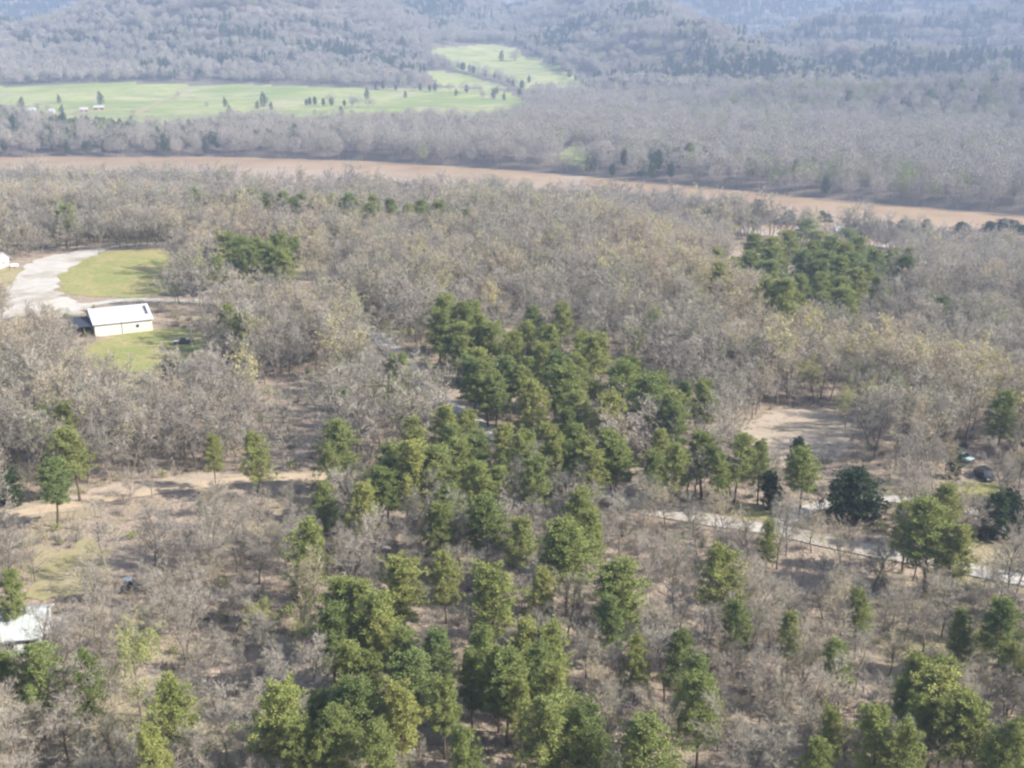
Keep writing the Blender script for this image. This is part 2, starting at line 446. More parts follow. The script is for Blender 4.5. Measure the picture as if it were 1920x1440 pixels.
def grow(r, base, d, L, nseg, wig, up=0.0):
    pts = [base]; dd = d / np.linalg.norm(d)
    for _ in range(nseg):
        dd = dd + r.normal(size=3) * wig + np.array([0, 0, up]); dd /= np.linalg.norm(dd)
        pts.append(pts[-1] + dd * L / nseg)
    return pts
def bare_tree_data(seed, H=11.0, spread=3.4, n1=11, n2=7, n3=6, n4=7, tw=0.034, lean=.06, first=.3):
    r = np.random.default_rng(seed)
    S = [[], [], [], []]           # tube segments
    def add(pts, r0, r1):
        n = len(pts) - 1
        for k in range(n):
            S[0].append(pts[k]); S[1].append(pts[k+1]); S[2].append(r0 + (r1-r0)*k/n); S[3].append(r0 + (r1-r0)*(k+1)/n)
    tr = grow(r, np.array([0, 0, -.3]), np.array([r.normal()*lean, r.normal()*lean, 1]), H * .74, 6, .09, .04)
    add(tr, .15, .035)
    T0, T1 = [], []
    for k in range(n1):
        f = first + (0.97 - first) * (k + r.uniform(0, .8)) / n1
        kk = min(int(f * 6), 5); p = tr[kk] + (tr[kk+1] - tr[kk]) * (f * 6 - kk)
        az = k * 2.4 + r.uniform(-.5, .5); el = r.uniform(.35, .9) + .35 * f
        ln = spread * (1.12 - .28 * f) * r.uniform(.75, 1.25)
        d = np.array([math.cos(az) * math.cos(el), math.sin(az) * math.cos(el), math.sin(el)])
        lb = grow(r, p, d, ln, 4, .2, .10); add(lb, .055 * (1.2 - .5 * f), .018)
        for m_ in range(n2):
            g = r.uniform(.3, 1.0); q_ = min(int(g * 4), 3); p2 = lb[q_] + (lb[q_+1] - lb[q_]) * (g * 4 - q_)
            d2 = (lb[q_+1] - lb[q_]); d2 = d2 / np.linalg.norm(d2) + r.normal(size=3) * .55 + np.array([0, 0, .15])
            sb = grow(r, p2, d2, ln * r.uniform(.35, .6), 3, .2, .04); add(sb, .017, .008)
            for c_ in range(n3):
                g = r.uniform(.2, 1.0); q3 = min(int(g * 3), 2); p3 = sb[q3] + (sb[q3+1] - sb[q3]) * (g * 3 - q3)
                d3 = sb[q3+1] - sb[q3]; d3 = d3 / np.linalg.norm(d3) + r.normal(size=3) * .6; d3 /= np.linalg.norm(d3)
                l3 = r.uniform(.5, 1.0); e3 = p3 + d3 * l3
                T0.append(p3); T1.append(e3)
                for e_ in range(n4):
                    p4 = p3 + d3 * l3 * r.uniform(.2, 1); d4 = d3 + r.normal(size=3) * .7; d4 /= np.linalg.norm(d4)
                    T0.append(p4); T1.append(p4 + d4 * r.uniform(.3, .6))
    segs = (np.array(S[0]), np.array(S[1]), np.array(S[2]), np.array(S[3]))
    return segs, np.array(T0), np.array(T1), r
def bare_tree_mesh(name, seed, tmat, bud=0, **kw):
    tw = kw.get('tw', .034); n = kw.pop('sides', 4)
    segs, T0, T1, r = bare_tree_data(seed, **kw)
    V, F = tubes(segs, n)
    trunk = new_mesh(name + '_trunk', V, F, M['bark'], smooth=True)
    V2, F2 = slivers(T0, T1, tw, r); mi = None; mats = [tmat]
    if bud:
        k = r.integers(0, len(T1), bud)
        VB, FB = blades(T1[k] + r.normal(size=(bud, 3)) * .08, unit(r, bud), .26, .09, r)
        F2 = np.vstack([F2, FB + len(V2)]); V2 = np.vstack([V2, VB])
        mi = np.concatenate([np.zeros(len(T0)), np.ones(bud)]); mats = [tmat, M['leaf_new']]
    return trunk, new_mesh(name + '_crown', V2, F2, mats, midx=mi)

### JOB
Each line of the data is to be duplicated exactly; pictures stay out of the copy.

### ANSWER TO THIS TASK
Keep writing the Blender script for this image. This is part 2, starting at line 446. More parts follow. The script is for Blender 4.5. Measure the picture as if it were 1920x1440 pixels.
def grow(r, base, d, L, nseg, wig, up=0.0):
    pts = [base]; dd = d / np.linalg.norm(d)
    for _ in range(nseg):
        dd = dd + r.normal(size=3) * wig + np.array([0, 0, up]); dd /= np.linalg.norm(dd)
        pts.append(pts[-1] + dd * L / nseg)
    return pts
def bare_tree_data(seed, H=11.0, spread=3.4, n1=11, n2=7, n3=6, n4=7, tw=0.034, lean=.06, first=.3):
    r = np.random.default_rng(seed)
    S = [[], [], [], []]           # tube segments
    def add(pts, r0, r1):
        n = len(pts) - 1
        for k in range(n):
            S[0].append(pts[k]); S[1].append(pts[k+1]); S[2].append(r0 + (r1-r0)*k/n); S[3].append(r0 + (r1-r0)*(k+1)/n)
    tr = grow(r, np.array([0, 0, -.3]), np.array([r.normal()*lean, r.normal()*lean, 1]), H * .74, 6, .09, .04)
    add(tr, .15, .035)
    T0, T1 = [], []
    for k in range(n1):
        f = first + (0.97 - first) * (k + r.uniform(0, .8)) / n1
        kk = min(int(f * 6), 5); p = tr[kk] + (tr[kk+1] - tr[kk]) * (f * 6 - kk)
        az = k * 2.4 + r.uniform(-.5, .5); el = r.uniform(.35, .9) + .35 * f
        ln = spread * (1.12 - .28 * f) * r.uniform(.75, 1.25)
        d = np.array([math.cos(az) * math.cos(el), math.sin(az) * math.cos(el), math.sin(el)])
        lb = grow(r, p, d, ln, 4, .2, .10); add(lb, .055 * (1.2 - .5 * f), .018)
        for m_ in range(n2):
            g = r.uniform(.3, 1.0); q_ = min(int(g * 4), 3); p2 = lb[q_] + (lb[q_+1] - lb[q_]) * (g * 4 - q_)
            d2 = (lb[q_+1] - lb[q_]); d2 = d2 / np.linalg.norm(d2) + r.normal(size=3) * .55 + np.array([0, 0, .15])
            sb = grow(r, p2, d2, ln * r.uniform(.35, .6), 3, .2, .04); add(sb, .017, .008)
            for c_ in range(n3):
                g = r.uniform(.2, 1.0); q3 = min(int(g * 3), 2); p3 = sb[q3] + (sb[q3+1] - sb[q3]) * (g * 3 - q3)
                d3 = sb[q3+1] - sb[q3]; d3 = d3 / np.linalg.norm(d3) + r.normal(size=3) * .6; d3 /= np.linalg.norm(d3)
                l3 = r.uniform(.5, 1.0); e3 = p3 + d3 * l3
                T0.append(p3); T1.append(e3)
                for e_ in range(n4):
                    p4 = p3 + d3 * l3 * r.uniform(.2, 1); d4 = d3 + r.normal(size=3) * .7; d4 /= np.linalg.norm(d4)
                    T0.append(p4); T1.append(p4 + d4 * r.uniform(.3, .6))
    segs = (np.array(S[0]), np.array(S[1]), np.array(S[2]), np.array(S[3]))
    return segs, np.array(T0), np.array(T1), r
def bare_tree_mesh(name, seed, tmat, bud=0, **kw):
    tw = kw.get('tw', .034); n = kw.pop('sides', 4)
    segs, T0, T1, r = bare_tree_data(seed, **kw)
    V, F = tubes(segs, n)
    trunk = new_mesh(name + '_trunk', V, F, M['bark'], smooth=True)
    V2, F2 = slivers(T0, T1, tw, r); mi = None; mats = [tmat]
    if bud:
        k = r.integers(0, len(T1), bud)
        VB, FB = blades(T1[k] + r.normal(size=(bud, 3)) * .08, unit(r, bud), .26, .09, r)
        F2 = np.vstack([F2, FB + len(V2)]); V2 = np.vstack([V2, VB])
        mi = np.concatenate([np.zeros(len(T0)), np.ones(bud)]); mats = [tmat, M['leaf_new']]
    return trunk, new_mesh(name + '_crown', V2, F2, mats, midx=mi)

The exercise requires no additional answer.